start Input for this task

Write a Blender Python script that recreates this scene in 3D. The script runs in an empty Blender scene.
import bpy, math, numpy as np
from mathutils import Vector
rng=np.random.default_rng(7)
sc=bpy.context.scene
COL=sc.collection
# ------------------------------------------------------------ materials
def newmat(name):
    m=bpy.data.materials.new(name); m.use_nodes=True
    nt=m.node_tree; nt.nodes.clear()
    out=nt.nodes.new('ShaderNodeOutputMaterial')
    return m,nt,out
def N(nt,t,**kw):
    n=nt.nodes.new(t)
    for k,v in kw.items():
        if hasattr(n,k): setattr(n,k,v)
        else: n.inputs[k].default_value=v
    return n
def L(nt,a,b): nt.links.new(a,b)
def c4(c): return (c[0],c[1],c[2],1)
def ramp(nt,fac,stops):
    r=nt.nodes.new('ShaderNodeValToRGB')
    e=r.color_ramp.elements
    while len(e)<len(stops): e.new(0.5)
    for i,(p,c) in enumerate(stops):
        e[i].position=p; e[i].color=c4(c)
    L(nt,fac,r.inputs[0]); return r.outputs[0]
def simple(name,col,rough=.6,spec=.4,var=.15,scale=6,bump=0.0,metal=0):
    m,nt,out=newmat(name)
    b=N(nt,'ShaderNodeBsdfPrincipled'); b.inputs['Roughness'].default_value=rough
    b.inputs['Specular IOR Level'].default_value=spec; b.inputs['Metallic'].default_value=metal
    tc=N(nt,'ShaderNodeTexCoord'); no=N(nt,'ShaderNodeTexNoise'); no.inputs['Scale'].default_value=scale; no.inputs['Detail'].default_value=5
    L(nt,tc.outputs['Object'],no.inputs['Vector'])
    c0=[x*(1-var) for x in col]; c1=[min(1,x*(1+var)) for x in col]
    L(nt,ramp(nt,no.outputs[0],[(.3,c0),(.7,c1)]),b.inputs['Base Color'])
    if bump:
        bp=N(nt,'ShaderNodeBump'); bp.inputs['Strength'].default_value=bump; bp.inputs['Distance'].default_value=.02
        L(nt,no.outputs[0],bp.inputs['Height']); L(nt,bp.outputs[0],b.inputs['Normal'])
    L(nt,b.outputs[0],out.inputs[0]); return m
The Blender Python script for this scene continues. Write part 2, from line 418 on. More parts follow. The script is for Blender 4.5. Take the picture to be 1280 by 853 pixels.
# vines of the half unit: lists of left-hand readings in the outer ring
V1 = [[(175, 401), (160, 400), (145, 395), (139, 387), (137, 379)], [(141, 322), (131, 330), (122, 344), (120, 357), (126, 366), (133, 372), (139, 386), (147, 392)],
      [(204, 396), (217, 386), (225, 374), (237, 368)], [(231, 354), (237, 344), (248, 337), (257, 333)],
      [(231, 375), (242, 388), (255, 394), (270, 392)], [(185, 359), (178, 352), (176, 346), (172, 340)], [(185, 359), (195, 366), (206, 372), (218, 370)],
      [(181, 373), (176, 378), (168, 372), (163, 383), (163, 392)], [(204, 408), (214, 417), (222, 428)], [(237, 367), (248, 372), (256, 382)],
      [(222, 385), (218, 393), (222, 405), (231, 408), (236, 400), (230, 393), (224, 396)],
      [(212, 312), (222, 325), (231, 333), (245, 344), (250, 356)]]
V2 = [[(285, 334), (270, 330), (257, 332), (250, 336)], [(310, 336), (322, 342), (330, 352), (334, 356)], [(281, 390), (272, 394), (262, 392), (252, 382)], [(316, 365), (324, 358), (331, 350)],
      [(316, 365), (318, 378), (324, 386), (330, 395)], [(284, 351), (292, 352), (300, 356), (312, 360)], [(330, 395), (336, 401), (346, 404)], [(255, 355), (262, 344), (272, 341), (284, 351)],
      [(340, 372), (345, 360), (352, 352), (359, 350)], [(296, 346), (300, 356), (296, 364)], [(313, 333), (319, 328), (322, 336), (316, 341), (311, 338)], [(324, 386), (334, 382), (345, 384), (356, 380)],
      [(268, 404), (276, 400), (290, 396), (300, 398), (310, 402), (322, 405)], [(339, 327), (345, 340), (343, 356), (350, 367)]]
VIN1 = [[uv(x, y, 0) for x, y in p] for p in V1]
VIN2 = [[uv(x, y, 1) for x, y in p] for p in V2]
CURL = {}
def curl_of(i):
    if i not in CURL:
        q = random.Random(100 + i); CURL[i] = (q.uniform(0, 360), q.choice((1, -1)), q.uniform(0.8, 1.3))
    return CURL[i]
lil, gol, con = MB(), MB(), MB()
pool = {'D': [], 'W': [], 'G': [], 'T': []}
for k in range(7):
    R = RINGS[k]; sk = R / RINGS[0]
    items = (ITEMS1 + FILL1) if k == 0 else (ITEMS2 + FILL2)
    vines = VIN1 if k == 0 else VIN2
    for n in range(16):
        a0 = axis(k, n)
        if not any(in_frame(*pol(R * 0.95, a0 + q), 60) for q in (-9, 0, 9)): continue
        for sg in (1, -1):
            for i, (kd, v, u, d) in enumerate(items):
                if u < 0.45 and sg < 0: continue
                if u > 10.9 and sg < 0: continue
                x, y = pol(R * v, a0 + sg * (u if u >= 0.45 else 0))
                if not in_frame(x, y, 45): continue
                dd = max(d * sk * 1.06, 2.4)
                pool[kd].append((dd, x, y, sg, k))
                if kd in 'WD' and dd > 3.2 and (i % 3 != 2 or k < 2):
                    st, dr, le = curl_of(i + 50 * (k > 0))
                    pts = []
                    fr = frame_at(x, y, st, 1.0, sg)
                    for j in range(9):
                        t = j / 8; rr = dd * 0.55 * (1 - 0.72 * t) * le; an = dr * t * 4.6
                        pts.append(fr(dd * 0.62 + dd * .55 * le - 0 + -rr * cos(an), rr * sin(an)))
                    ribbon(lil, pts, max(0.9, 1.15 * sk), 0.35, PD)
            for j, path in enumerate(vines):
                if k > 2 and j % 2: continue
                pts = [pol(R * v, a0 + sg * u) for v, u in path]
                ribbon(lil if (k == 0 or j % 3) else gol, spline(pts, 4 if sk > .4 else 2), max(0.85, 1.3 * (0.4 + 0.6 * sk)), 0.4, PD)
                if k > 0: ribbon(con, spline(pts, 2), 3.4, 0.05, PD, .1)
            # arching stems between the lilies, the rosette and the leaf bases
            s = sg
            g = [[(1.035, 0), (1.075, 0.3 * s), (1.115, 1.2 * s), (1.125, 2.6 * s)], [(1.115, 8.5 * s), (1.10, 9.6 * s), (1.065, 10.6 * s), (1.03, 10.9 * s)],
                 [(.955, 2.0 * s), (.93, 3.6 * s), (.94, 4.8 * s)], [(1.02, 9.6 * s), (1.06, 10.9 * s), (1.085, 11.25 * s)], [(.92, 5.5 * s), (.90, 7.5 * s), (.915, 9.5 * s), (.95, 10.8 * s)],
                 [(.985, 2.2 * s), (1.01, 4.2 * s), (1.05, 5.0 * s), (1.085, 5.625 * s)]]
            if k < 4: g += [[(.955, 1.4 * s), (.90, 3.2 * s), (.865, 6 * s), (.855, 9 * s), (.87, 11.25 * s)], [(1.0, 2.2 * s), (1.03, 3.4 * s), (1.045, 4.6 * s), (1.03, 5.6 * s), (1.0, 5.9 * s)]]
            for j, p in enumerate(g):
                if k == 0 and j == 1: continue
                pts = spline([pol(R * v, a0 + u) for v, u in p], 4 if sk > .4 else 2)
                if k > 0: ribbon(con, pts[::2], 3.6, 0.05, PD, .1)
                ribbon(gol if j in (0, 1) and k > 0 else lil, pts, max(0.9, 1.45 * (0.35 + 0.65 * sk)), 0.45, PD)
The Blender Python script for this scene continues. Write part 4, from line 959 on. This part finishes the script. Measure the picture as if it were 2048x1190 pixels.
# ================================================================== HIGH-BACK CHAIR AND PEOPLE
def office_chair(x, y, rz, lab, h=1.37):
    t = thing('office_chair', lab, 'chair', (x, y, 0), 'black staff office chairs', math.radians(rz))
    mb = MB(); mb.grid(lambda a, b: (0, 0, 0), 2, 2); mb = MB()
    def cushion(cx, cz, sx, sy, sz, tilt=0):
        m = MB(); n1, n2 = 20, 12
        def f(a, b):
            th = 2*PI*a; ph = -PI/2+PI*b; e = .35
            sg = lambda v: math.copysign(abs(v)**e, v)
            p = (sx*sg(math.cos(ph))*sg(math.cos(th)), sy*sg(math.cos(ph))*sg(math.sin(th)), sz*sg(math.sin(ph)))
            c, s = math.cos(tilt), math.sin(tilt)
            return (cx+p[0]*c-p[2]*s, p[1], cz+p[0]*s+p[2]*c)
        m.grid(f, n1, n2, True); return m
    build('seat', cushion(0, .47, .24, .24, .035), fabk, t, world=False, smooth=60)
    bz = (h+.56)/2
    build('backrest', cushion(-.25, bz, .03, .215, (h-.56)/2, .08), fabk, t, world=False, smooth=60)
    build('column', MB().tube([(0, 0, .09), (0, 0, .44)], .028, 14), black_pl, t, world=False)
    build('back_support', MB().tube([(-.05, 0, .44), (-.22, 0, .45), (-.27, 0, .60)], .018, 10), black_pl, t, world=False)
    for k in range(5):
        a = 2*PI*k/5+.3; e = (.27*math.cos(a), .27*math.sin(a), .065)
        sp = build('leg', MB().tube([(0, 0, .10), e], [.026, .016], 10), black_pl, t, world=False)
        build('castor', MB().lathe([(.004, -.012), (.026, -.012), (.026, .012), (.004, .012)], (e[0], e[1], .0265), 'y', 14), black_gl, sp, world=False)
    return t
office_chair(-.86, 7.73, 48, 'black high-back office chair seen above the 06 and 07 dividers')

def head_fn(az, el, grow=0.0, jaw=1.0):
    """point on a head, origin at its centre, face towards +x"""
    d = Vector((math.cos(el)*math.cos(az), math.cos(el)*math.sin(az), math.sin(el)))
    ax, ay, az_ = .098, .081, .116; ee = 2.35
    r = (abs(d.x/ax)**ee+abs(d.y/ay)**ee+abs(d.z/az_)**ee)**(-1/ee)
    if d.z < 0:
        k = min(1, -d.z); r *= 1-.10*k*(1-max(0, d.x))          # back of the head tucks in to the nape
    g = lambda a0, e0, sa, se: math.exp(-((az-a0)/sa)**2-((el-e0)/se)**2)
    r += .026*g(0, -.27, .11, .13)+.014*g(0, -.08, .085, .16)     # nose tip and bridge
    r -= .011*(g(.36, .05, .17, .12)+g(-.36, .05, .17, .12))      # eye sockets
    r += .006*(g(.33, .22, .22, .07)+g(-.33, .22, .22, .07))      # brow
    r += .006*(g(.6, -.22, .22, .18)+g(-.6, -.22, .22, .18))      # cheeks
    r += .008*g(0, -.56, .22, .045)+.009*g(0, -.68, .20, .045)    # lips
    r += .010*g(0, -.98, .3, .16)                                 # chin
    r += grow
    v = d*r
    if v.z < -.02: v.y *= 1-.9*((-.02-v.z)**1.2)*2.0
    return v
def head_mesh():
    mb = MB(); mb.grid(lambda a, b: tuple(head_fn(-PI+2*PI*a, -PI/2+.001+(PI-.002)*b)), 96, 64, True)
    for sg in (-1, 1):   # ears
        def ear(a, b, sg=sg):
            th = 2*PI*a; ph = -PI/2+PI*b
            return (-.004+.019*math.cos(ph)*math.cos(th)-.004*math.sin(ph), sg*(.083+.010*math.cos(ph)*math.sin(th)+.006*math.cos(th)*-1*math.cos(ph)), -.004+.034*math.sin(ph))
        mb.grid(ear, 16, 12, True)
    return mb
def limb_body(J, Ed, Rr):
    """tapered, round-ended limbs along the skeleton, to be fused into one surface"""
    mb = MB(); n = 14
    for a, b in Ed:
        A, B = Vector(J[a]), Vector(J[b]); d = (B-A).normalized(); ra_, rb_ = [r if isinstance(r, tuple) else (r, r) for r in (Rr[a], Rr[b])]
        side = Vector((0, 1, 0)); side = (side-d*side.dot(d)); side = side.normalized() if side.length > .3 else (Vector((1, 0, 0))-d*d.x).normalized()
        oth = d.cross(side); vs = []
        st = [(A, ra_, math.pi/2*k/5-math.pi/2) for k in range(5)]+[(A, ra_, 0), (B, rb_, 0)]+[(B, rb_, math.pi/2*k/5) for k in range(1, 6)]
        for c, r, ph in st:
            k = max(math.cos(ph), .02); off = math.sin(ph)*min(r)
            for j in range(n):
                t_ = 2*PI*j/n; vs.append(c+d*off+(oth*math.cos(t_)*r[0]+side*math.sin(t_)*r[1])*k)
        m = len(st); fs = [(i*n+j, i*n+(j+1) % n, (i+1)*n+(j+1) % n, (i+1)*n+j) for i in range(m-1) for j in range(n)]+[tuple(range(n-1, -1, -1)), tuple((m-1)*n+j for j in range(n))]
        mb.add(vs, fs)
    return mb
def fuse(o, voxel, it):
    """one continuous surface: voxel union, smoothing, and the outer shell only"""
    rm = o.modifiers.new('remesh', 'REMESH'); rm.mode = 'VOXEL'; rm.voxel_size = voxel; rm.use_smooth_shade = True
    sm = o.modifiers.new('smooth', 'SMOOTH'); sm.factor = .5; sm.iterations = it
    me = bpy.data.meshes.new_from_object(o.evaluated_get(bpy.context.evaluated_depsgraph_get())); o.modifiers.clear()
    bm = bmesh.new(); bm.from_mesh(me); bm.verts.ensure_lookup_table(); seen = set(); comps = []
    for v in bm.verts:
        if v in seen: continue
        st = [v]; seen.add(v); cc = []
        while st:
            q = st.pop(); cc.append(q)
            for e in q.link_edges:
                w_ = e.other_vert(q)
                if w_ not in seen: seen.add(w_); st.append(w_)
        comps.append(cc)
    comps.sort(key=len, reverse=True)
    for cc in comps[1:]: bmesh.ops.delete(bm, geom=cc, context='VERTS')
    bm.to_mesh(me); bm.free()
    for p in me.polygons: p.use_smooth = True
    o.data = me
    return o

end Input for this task

Problem statement
Word for word, please print every line from the beginning of the records to the line bearing "L(nt,b.outputs[0],out.inputs[0]); return m", counting both ends and stopping there.

Answer to this task
Write a Blender Python script that recreates this scene in 3D. The script runs in an empty Blender scene.
import bpy, math, numpy as np
from mathutils import Vector
rng=np.random.default_rng(7)
sc=bpy.context.scene
COL=sc.collection
# ------------------------------------------------------------ materials
def newmat(name):
    m=bpy.data.materials.new(name); m.use_nodes=True
    nt=m.node_tree; nt.nodes.clear()
    out=nt.nodes.new('ShaderNodeOutputMaterial')
    return m,nt,out
def N(nt,t,**kw):
    n=nt.nodes.new(t)
    for k,v in kw.items():
        if hasattr(n,k): setattr(n,k,v)
        else: n.inputs[k].default_value=v
    return n
def L(nt,a,b): nt.links.new(a,b)
def c4(c): return (c[0],c[1],c[2],1)
def ramp(nt,fac,stops):
    r=nt.nodes.new('ShaderNodeValToRGB')
    e=r.color_ramp.elements
    while len(e)<len(stops): e.new(0.5)
    for i,(p,c) in enumerate(stops):
        e[i].position=p; e[i].color=c4(c)
    L(nt,fac,r.inputs[0]); return r.outputs[0]
def simple(name,col,rough=.6,spec=.4,var=.15,scale=6,bump=0.0,metal=0):
    m,nt,out=newmat(name)
    b=N(nt,'ShaderNodeBsdfPrincipled'); b.inputs['Roughness'].default_value=rough
    b.inputs['Specular IOR Level'].default_value=spec; b.inputs['Metallic'].default_value=metal
    tc=N(nt,'ShaderNodeTexCoord'); no=N(nt,'ShaderNodeTexNoise'); no.inputs['Scale'].default_value=scale; no.inputs['Detail'].default_value=5
    L(nt,tc.outputs['Object'],no.inputs['Vector'])
    c0=[x*(1-var) for x in col]; c1=[min(1,x*(1+var)) for x in col]
    L(nt,ramp(nt,no.outputs[0],[(.3,c0),(.7,c1)]),b.inputs['Base Color'])
    if bump:
        bp=N(nt,'ShaderNodeBump'); bp.inputs['Strength'].default_value=bump; bp.inputs['Distance'].default_value=.02
        L(nt,no.outputs[0],bp.inputs['Height']); L(nt,bp.outputs[0],b.inputs['Normal'])
    L(nt,b.outputs[0],out.inputs[0]); return m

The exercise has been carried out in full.